After years of sitting mostly quiet behind demolition fencing, the former Motorola semiconductor campus in east Phoenix is finally shifting from teardown mode to active redevelopment, and public paperwork suggests a major chip player may be circling the site. Baker Development has been methodically stripping out obsolete buildings, coordinating environmental cleanup and pitching the property to large industrial and tech users, hoping to reboot a parcel that once employed thousands and has since been wrapped inside a long-running cleanup zone.
According to the Phoenix Business Journal, recent public filings with the city point to NXP Semiconductors as a potential tenant at the property, injecting fresh energy into Baker’s plans. The outlet reports that hints of a possible NXP lease surfaced in city planning submissions tied to the project.
Developer Aims For AZUL Campus
Baker Development is recasting the site as the "AZUL Campus," a flex industrial and office park the company says could ultimately accommodate about two million square feet of space. The developer describes the core piece of the property as roughly 62 acres and says it is already working on upgraded infrastructure, including a large-scale groundwater filtration system that treats and returns millions of gallons of water to the canal network. "Our expertise is redeveloping environmentally challenged sites," Daniel J. Slack, president and COO of Baker Development, said in a statement.
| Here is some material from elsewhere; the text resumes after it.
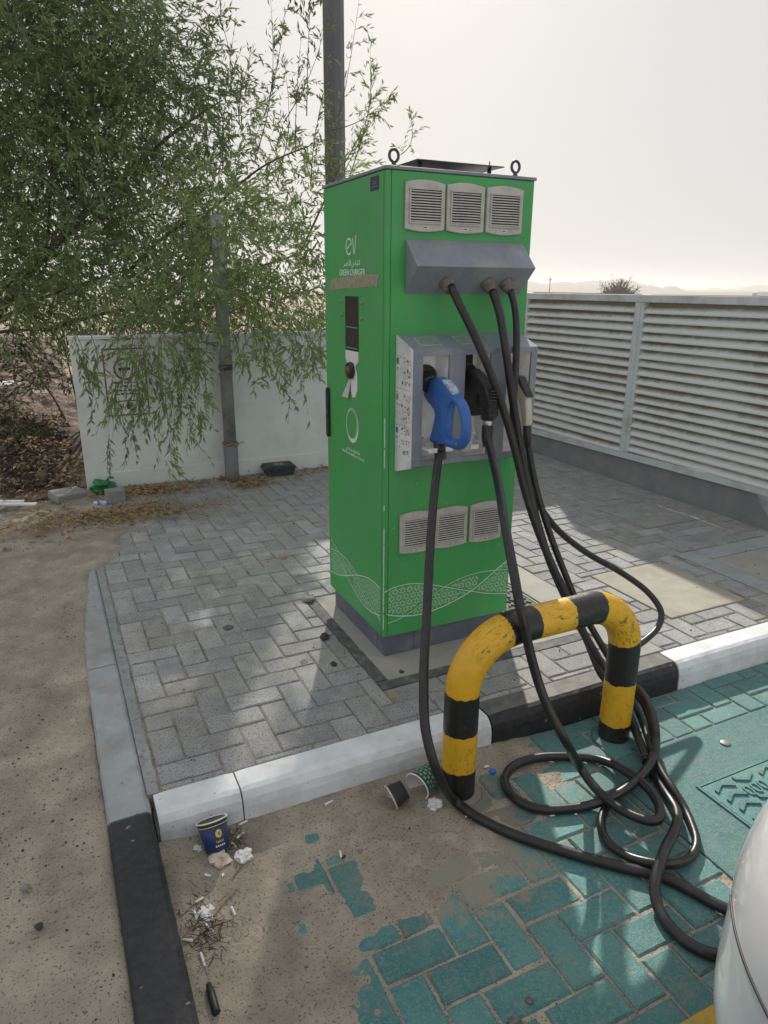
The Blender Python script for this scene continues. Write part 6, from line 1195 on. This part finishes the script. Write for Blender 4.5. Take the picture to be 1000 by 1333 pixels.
# dark green printed cup and black cup lying against the kerb
gc = thing('paper_cup', 'crushed dark green cup with white lettering beside the bollard', 'cup', (-0.195, -0.672, ROAD+0.036), 0); gc.scale = (1.15, 1.15, 1.15); gc.rotation_euler = (math.radians(8), math.radians(82), math.radians(30))
obj('cup_body', MB().lathe([(0.040, 0.0), (0.039, 0.002), (0.030, 0.070), (0.0, 0.072)], n=28, cap=False), M_cupg, gc); obj('cup_lining', MB().lathe([(0.0385, 0.0005), (0.029, 0.068)], n=28, cap=False), M_sheet, gc); mb = MB(); mb.tube([(0.040*math.cos(a), 0.040*math.sin(a), 0.0) for a in np.linspace(0, 2*PI, 32, endpoint=False)], 0.0022, n=6, closed=True); obj('rolled_rim', mb, M_sheet, gc)
mb = MB()
for row in range(5):
    for k in range(16):
        a0 = 2*PI*(k+0.35*(row % 2))/16; h0 = 0.010+row*0.0115; 
        for q in range(3):
            a1 = a0+q*0.09; r = 0.0398-(h0/0.07)*0.0095+0.0005
            mb.add([(r*math.cos(a1), r*math.sin(a1), h0), (r*math.cos(a1+0.05), r*math.sin(a1+0.05), h0), (r*math.cos(a1+0.05), r*math.sin(a1+0.05), h0+0.006), (r*math.cos(a1), r*math.sin(a1), h0+0.006)], [(0, 1, 2, 3)])
obj('printed_letters', mb, mat('pale_green_ink', (0.35, 0.5, 0.42), 0.6), gc)
bc = thing('paper_cup', 'crushed black cup with cream rim left of the dark green cup', 'cup', (-0.292, -0.676, ROAD+0.030), 0); bc.rotation_euler = (math.radians(20), math.radians(70), math.radians(20)); bc.scale = (1.12, 1.12, 1.12)
obj('cup_body', MB().lathe([(0.034, 0.0), (0.033, 0.002), (0.027, 0.045), (0.0, 0.047)], n=28, cap=False), M_black, bc); obj('cup_lining', MB().lathe([(0.0325, 0.0005), (0.026, 0.044)], n=28, cap=False), M_vent, bc); mb = MB(); mb.tube([(0.034*math.cos(a), 0.034*math.sin(a), 0.0) for a in np.linspace(0, 2*PI, 32, endpoint=False)], 0.0028, n=6, closed=True); obj('rolled_rim', mb, M_cream, bc)
butt(-0.235, -0.625, 1.4, 0.024, 'white butt standing between the two crushed cups')

# ================================================================== HAZE
hm = bpy.data.materials.new('haze'); hm.use_nodes = True; hn = hm.node_tree.nodes; hn.clear(); ho = hn.new('ShaderNodeOutputMaterial'); pv = hn.new('ShaderNodeVolumePrincipled')
pv.inputs['Color'].default_value = (0.93, 0.93, 0.93, 1); pv.inputs['Density'].default_value = 0.0016; pv.inputs['Anisotropy'].default_value = 0.35; hm.node_tree.links.new(pv.outputs[0], ho.inputs['Volume'])
hb = obj('haze', MB().box(-1560, 1560, -1560, 1560, -8, 14.5), hm); tag(hb, 'dusty haze over the desert', kind='stuff')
Cleanup and City Oversight
The campus sits inside the Motorola 52nd Street Superfund area and remains under long-term remediation overseen by the Arizona Department of Environmental Quality and the U.S. Environmental Protection Agency. ADEQ’s site overview highlights ongoing groundwater extraction and treatment systems along with recent effectiveness reports, and City of Phoenix planning files show a PUD application that would prohibit residential uses on the parcel. Those layers of regulation help explain why the transition has moved more slowly than a typical industrial conversion and why the developer has put so much emphasis on infrastructure and environmental controls.
What This Could Mean For Phoenix
Developers and city officials say that landing a confirmed lease with a major semiconductor company would deepen Phoenix’s growing chip cluster and could deliver high-paying advanced manufacturing jobs to the east side. Baker has pointed to the site’s proximity to Sky Harbor, Loop 202 and local talent pipelines as key selling points, arguing the location "checks every single box necessary to attract a world-class company." Local economic planners note that any large tenant would still need to work closely with regulators and nearby neighborhoods before new construction can move forward.
Next Steps
Baker and city records indicate demolition is nearly wrapped up, and the developer has previously said it expected to have a shovel-ready site by the second quarter of 2026. As the Phoenix Business Journal points out, future planning submissions and public documents will likely be the first place any formal lease shows up. For now, the prospect of NXP or another major semiconductor tenant is enough to keep the AZUL Campus redevelopment firmly in the spotlight.